Saturday, March 5, 2011

China set for robust growth for next 5 years

China is on course for another five years of robust growth although inflation threatens social stability and must be tamed, Premier Wen Jiabao said on Saturday.

In China's version of a "State of the Union" address to the annual parliament session, Wen said the top priority this year was to curb price rises that are making life difficult for ordinary people.

But in laying out a plan for the next five years, he said the drivers of China's meteoric economic rise were still in place and that the government was in an even stronger position to steer the world's second-largest economy toward prosperity.

"From a domestic perspective, factors favoring China's development and the positive long-term development have not changed," Wen said in a work report to the National People's Congress.

With tens of millions of people moving to cities from farms, the country further opening to global trade and investment and factories and computers spreading deeper into the hinterland, China would aim for growth of 7 percent a year from 2011 to 2015.

That would mark a slowdown from the 11.2 percent China averaged over the past five years. But the target is more of a worst-case scenario than a true forecast -- from 2006 to 2010, it had aimed for 7.5 percent growth.

"There is huge potential demand in the market, the supply of funds is ample, the overall scientific and educational level of the people is rising," Wen said. "The government's ability to exercise overall control and respond to major challenges has increased significantly."

INFLATION NOW

The premier's annual address is given in the cavernous Great Hall of the People, crowded with thousands of delegates vetted by the Communist Party to acclaim and approve its policies.

But Wen's televised speech is also aimed at hundreds of millions of ordinary citizens who Party leaders fear could become sources of anger unless grievances about price rises, unaffordable housing and expensive healthcare are eased.

Wen made clear that addressing those concerns would preoccupy China's economic policy, shaping decisions on everything from farmers' incomes to the yuan exchange rate.

"Recently, prices have risen fairly quickly and inflation expectations have increased," Wen said. "This problem concerns the people's well-being, bears on overall interests and affects social stability. We must, therefore, make it our top priority in macroeconomic control to keep overall price levels stable."

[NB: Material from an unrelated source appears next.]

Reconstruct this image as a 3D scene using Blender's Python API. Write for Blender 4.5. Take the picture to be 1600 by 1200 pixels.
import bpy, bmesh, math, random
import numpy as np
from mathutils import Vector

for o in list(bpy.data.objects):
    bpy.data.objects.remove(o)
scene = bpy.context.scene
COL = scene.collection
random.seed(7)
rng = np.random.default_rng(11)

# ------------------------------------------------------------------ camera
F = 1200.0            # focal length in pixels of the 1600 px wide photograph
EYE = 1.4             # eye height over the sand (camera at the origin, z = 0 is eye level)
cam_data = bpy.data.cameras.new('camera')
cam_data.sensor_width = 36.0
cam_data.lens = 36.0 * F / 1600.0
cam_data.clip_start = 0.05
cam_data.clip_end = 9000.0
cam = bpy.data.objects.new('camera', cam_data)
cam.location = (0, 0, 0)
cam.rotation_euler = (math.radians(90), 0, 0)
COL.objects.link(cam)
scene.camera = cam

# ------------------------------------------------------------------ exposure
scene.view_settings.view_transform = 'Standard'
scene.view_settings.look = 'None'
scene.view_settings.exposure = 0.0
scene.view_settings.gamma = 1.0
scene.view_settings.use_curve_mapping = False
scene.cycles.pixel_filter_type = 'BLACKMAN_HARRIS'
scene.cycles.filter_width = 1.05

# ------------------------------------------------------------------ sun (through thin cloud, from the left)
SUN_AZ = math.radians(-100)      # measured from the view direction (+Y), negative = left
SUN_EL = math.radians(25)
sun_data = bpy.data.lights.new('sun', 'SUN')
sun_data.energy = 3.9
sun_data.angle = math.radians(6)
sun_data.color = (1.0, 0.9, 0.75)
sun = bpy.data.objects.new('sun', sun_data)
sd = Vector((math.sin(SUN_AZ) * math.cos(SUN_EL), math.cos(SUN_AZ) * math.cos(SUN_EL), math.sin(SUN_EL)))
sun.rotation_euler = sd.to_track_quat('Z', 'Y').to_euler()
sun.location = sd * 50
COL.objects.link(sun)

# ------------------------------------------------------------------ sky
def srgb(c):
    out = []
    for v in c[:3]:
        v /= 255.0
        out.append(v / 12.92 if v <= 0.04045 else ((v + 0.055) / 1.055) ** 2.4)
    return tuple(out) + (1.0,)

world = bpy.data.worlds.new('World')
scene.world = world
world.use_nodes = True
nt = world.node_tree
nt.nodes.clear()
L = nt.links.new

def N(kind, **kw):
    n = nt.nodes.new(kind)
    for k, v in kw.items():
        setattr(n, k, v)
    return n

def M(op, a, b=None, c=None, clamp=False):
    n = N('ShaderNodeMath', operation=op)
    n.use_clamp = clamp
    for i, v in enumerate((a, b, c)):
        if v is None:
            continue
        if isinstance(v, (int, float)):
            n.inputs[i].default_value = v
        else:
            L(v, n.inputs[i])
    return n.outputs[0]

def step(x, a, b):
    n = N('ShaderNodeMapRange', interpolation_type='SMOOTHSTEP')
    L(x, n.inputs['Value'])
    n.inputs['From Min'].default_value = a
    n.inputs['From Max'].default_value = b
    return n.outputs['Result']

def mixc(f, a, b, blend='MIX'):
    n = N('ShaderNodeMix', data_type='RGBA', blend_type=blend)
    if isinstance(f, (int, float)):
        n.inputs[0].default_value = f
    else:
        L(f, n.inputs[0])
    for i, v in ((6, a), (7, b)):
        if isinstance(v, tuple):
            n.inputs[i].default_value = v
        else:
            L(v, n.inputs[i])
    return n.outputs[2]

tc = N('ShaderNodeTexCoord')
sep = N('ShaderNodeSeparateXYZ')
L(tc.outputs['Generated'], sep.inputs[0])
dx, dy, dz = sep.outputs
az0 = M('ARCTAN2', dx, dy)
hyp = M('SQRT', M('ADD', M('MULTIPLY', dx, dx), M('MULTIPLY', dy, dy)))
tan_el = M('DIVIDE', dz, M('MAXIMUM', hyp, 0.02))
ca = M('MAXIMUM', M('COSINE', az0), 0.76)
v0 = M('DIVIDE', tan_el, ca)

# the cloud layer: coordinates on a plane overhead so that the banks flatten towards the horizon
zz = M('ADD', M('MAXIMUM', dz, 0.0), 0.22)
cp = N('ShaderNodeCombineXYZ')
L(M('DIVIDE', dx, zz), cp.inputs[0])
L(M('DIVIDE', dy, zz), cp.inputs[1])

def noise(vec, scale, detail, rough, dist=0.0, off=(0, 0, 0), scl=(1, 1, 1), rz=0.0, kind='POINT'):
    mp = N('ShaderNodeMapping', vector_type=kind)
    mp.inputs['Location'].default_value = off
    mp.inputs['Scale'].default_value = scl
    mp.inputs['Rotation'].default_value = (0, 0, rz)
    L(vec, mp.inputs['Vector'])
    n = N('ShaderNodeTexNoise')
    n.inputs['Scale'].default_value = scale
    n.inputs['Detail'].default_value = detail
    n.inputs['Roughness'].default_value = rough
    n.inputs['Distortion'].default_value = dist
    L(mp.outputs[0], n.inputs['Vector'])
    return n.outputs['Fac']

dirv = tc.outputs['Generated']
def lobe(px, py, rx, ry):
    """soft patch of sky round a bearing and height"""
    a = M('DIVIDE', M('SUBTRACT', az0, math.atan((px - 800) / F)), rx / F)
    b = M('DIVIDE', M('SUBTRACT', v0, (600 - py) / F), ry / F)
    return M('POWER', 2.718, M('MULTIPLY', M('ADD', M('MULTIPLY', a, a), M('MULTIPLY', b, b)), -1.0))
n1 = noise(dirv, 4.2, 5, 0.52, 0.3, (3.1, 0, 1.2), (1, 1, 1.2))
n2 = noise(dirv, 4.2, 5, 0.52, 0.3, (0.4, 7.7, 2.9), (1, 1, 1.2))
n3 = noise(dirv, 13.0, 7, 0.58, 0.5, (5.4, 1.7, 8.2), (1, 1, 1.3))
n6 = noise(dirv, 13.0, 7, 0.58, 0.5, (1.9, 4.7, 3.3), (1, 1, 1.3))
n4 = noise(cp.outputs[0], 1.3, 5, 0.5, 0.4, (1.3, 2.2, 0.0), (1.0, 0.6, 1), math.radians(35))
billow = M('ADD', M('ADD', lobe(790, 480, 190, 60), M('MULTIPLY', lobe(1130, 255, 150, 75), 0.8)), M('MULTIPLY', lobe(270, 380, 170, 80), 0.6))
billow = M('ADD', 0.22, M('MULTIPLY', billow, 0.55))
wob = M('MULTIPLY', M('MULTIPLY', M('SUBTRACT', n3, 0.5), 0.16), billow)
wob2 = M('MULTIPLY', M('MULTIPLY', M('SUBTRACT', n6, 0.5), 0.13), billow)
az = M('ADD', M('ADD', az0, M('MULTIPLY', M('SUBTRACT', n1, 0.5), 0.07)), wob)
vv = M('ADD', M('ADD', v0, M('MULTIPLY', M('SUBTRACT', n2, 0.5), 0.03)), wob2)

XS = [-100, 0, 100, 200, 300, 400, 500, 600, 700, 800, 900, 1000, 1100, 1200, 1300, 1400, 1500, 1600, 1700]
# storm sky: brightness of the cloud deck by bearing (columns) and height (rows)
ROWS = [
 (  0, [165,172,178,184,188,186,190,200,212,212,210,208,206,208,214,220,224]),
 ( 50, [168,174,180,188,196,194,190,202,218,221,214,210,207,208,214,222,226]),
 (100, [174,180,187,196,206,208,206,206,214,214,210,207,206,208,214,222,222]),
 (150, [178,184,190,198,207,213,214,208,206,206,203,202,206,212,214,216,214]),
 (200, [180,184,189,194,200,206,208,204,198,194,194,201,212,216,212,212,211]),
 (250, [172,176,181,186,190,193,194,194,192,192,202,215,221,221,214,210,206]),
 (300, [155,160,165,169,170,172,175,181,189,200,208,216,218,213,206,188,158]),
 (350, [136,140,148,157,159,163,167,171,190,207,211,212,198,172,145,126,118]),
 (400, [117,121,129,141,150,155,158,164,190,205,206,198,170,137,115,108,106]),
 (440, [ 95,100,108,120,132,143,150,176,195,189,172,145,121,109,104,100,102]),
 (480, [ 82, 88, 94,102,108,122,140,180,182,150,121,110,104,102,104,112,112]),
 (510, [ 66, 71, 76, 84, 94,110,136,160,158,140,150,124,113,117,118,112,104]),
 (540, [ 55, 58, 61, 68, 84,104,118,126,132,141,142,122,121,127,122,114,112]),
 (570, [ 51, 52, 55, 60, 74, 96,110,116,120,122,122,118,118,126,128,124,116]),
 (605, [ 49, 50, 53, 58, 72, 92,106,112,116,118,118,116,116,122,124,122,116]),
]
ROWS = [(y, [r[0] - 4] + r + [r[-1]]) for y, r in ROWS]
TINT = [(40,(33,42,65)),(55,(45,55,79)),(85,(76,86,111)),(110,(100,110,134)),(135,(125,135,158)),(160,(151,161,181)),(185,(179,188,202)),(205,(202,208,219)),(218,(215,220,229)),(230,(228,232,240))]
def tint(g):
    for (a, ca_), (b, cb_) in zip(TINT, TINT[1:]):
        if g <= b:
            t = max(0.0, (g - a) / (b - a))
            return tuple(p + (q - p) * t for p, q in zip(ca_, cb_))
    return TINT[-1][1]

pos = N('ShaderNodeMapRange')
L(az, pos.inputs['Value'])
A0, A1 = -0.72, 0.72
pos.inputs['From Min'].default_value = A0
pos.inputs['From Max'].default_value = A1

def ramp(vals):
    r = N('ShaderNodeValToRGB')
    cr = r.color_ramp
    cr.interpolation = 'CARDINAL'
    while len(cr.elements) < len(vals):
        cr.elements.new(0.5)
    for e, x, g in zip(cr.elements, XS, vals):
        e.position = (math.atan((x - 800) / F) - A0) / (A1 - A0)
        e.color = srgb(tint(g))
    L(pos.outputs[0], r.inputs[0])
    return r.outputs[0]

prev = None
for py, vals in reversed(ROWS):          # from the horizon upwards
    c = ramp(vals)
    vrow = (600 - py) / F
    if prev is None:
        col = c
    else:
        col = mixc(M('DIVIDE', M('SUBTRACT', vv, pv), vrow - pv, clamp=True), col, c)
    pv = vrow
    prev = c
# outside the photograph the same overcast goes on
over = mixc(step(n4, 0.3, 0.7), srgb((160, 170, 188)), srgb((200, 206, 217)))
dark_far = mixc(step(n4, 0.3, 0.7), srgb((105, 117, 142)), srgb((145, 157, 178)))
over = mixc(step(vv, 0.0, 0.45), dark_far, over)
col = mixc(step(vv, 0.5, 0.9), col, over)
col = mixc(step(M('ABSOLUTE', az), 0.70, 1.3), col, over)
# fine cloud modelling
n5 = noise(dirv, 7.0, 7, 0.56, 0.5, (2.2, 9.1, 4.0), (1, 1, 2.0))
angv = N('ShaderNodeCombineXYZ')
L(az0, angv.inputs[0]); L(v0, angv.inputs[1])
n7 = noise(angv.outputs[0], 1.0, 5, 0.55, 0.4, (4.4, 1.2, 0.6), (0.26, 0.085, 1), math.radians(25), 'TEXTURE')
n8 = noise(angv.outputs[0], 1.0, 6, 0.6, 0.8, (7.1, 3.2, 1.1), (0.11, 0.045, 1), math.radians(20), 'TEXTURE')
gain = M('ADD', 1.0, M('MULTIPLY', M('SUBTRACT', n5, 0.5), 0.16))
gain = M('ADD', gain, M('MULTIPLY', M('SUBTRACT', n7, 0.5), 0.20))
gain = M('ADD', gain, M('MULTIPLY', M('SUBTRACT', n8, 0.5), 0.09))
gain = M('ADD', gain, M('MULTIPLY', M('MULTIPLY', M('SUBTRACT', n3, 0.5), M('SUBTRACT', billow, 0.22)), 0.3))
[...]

For 2011, the government aimed to contain average inflation to 4 percent, Wen said. Inflation has been running near a two-year high of more than 5 percent in recent months. Lofty home price rises have also defied government cooling efforts.

Failure to rein in price rises for food, housing and other goods could become more than an economic problem for the ruling Communist Party, which is jittery about social unrest, especially after the upheavals shaking the Middle East.

Wen said China was also looking to generate new sources of domestic demand that would wean economic growth off its reliance on cheap exports and infrastructure projects.

"Expanding domestic demand is a long-term strategic principle and basic standpoint of China's economic development as well as a fundamental means and an internal requirement for promoting balanced economic development," he said.